Spring cereals were planted under good conditions and emergence has been uniform and thick canopies are developing. They are getting into weed control timing. Where soils have been dry on the surface weed germination and emergence has been low and may come on with the recent rainfalls in some areas.


Soybean planting across the province varies widely but on average would be ~5% as people have been concentrating on corn. Soybeans should be planted to a target planting depth of one and a half inches. Seed should be into moisture by half an inch There has been a recent trend to more tillage in soybeans. The primary goal of tillage ahead of soybeans is to manage heavy corn stubble from previous crops. The goal is to prevent hair pinning of the seed openers that interrupt or prevent good seed-soil contact in the trench to ensure good germination and uniform emergence. Using high speed vertical tillage to break brittle corn stalks in spring is usually as effective as full tillage and does not create the same risk for soil crusting and erosion.


Corn planters were busy over the April 30th weekend. Planting levels vary widely mostly based on rainfall and soil type. With the early start to the season, farmers on heavy soils are continuing their patience to ensure soils are fit. Overall planting is estimated at 25% but some areas are 50% or more while others have yet to turn a wheel.

While soils remain quite cool to promote germination, the relative dryness of the soil means the seed is not deteriorating. Early planted corn (i.e. first half of April) has been reported to be in good shape.


Black cutworm and true armyworm traps have been set up in Ontario and across other participating states and provinces on the Great Lakes and Maritimes Pest Monitoring Network (GLMPMN). Black cutworm traps in Ontario, Michigan and New York have been capturing moths for the last few weeks. The 2021 GLMPMN links are available on Field Crop News. For information, please search GLMPMN on Growing degree day models will be used to determine when corn may be at risk of feeding injury. An article on Field Crop News will be posted soon about when to expect this risk.

Weed control

Fleabane continues to be struggle for many people. Post options are limited in soybeans so keeping on top of identification and timing is critical. More options are available in corn, but the weed can quickly grow past optimum efficacy growth stages.

Water hemp, a member of the pigweed family, continues to spread and is much more difficult to control (Figure 2.). Keep an eye out for this new threat so that action can be taken to control it and slow down its spread.

Figure 2. Image of Water hemp
Figure 2. Image of Water hemp











Flowering has begun in winter canola fields and will continue for up to 3 weeks (Figure 3.). About 3 to 5 new flowers open each day. Two key pests in winter canola at this growth stage are white mould and cabbage seedpod weevil (CSW). Moisture in the tall, thick canola canopy and moderate temperatures provide ideal conditions for mould development where a source of inoculum is present. Fungicide labels state application should occur at 20-50% bloom (approximately 15 to 25 flowers open on the main stem).
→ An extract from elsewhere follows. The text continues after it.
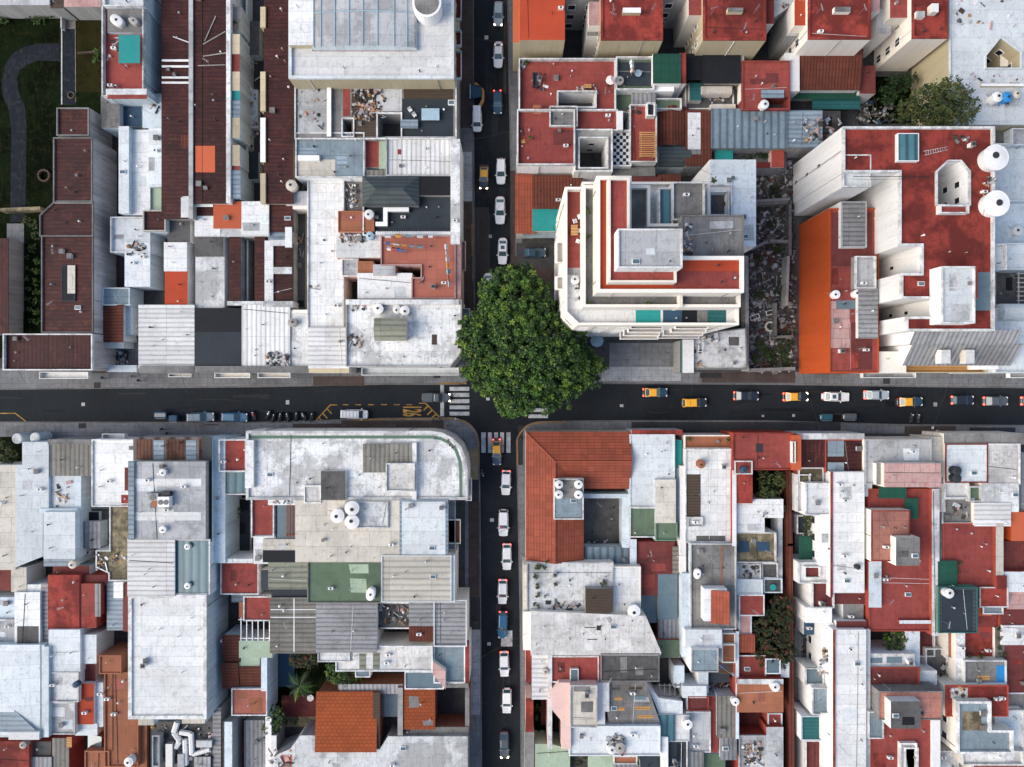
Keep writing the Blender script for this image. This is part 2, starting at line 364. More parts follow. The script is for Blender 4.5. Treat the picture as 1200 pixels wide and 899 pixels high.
def flat(h, poly, z, mat, wall, par, ph, pt, part, win, holes, hd, base=None, slab=False, wst=None):
    h.ensure(poly)
    poly = ccw(poly)
    zr = z - (ph if par else 0)
    b = base if base is not None else base_of(h, poly, z)
    first = not h.vols
    wm = MB(); wm.prism(poly, b, zr if not slab else zr - .12, wall)
    for hp in holes:
        q = list(reversed(ccw(hp)))
        n = len(q)
        for i in range(n):
            a, c = q[i], q[(i+1) % n]
            wm.face([(a[0], a[1], zr-hd), (c[0], c[1], zr-hd), (c[0], c[1], zr), (a[0], a[1], zr)], wall)
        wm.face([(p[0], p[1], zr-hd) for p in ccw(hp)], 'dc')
    wo = wm.build(part if (part and not first) else ('wall' if first else 'wing'), h.root)
    tgt = h.root if first else wo
    for hp in holes:
        if hd >= 6:
            q = list(reversed(ccw(hp)))
            for i in range(len(q)): win_wall(h, wo, q[i], q[(i+1) % len(q)], zr-hd, zr, 3.0, 2.4, .9, 1.2)
    rm = MB()
    if slab:
        o = inset(poly, -.12)
        rm.prism(o, zr - .12, zr, mat, None if holes else mat, True)
    inner = inset(poly, pt) if par else (inset(poly, -.12) if slab else poly)
    if holes or not slab:
        if holes:
            loops = [[Vector((p[0], p[1], 0)) for p in inner]] + [[Vector((p[0], p[1], 0)) for p in reversed(ccw(q))] for q in holes]
            flatv = [v for l in loops for v in l]
            for t in tessellate_polygon(loops):
                tri = ccw([(flatv[i].x, flatv[i].y) for i in t])
                rm.face([(p[0], p[1], zr) for p in tri], mat)
        else:
            rm.face([(p[0], p[1], zr) for p in inner], mat)
    rm.build('roof', tgt)
    def ring(o, i, z0, z1, name):
        pm = MB(); n = len(o)
        for k in range(n):
            j = (k+1) % n
            pm.face([(o[k][0], o[k][1], z0), (o[j][0], o[j][1], z0), (o[j][0], o[j][1], z1), (o[k][0], o[k][1], z1)], par)
            pm.face([(o[k][0], o[k][1], z1), (o[j][0], o[j][1], z1), (i[j][0], i[j][1], z1), (i[k][0], i[k][1], z1)], par)
            pm.face([(i[j][0], i[j][1], z0), (i[k][0], i[k][1], z0), (i[k][0], i[k][1], z1), (i[j][0], i[j][1], z1)], par)
        return pm.build(name, tgt)
    if par:
        ring(poly, inner, zr, z, 'parapet')
        for hp in holes:
            q = ccw(hp); ring(inset(q, -.22), q, zr, z - .05, 'parapet')
    h.vols.append(dict(poly=poly, z=zr, mat=mat, inner=inner, holes=holes, root=tgt))
    if z - b > 7.5 and par and wall != 'wo':      # rain pipes on the walls turned to the streets
        for k in range(len(poly)):
            a, c = Vector(poly[k]), Vector(poly[(k+1) % len(poly)]); L = (c-a).length; u = (c-a)/L; nn = Vector((u.y, -u.x)); md = (a+c)/2
            if L > 6 and nn.dot(-md) > 0:
                for t in ([.12, .9] if L > 14 else [random.uniform(.1, .9)]):
                    q = a + u*L*t + nn*.09; pm = MB(); pm.tube((q.x, q.y, b), (q.x, q.y, zr-.05), .06, random.choice(('wpl', 'gpl', 'gpl'))); pm.build('rain_pipe', wo)
    if win:
        n = len(poly)
        for k in range(n):
            a, c = poly[k], poly[(k+1) % n]
            mx, my = (a[0]+c[0])/2, (a[1]+c[1])/2
            nx, ny = (c[1]-a[1]), -(c[0]-a[0])
            if nx * -mx + ny * -my > 0:
                side = 'L' if nx < 0 and abs(nx) > abs(ny) else 'R' if abs(nx) > abs(ny) else 'D' if ny < 0 else 'U'
                if win == '*' or side in win: win_wall(h, wo, a, c, b, zr, *(wst or ()))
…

If CSW are observed at field edges, scout the field with a sweep net. Control is warranted during flowering if an average of 20-40 CSW are caught in ten sweeps taken in multiple areas of the field.

Figure 3. Canola in flower
Figure 3. Canola in flower








Spring canola seeding is ongoing. Flea beetle activity has been noted in Temiskaming District and they may also be active elsewhere. Monitor emerged canola frequently for flea beetle feeding injury, especially where growth is slow due to cool temperatures or low fertility.


Some frost injury has been reported on leaf margins of alfalfa. The damage appears to be superficial and the crop will grow through it. Most fertilizer applications to hay crops have been completed. The cooler conditions have slowed pasture growth. In areas where livestock are already out producers may need to slow their first rotation until warmer conditions improve growth rates. Where livestock have not yet been turned out, this slower growth pattern will probably push the grazing season back to a more normal start date.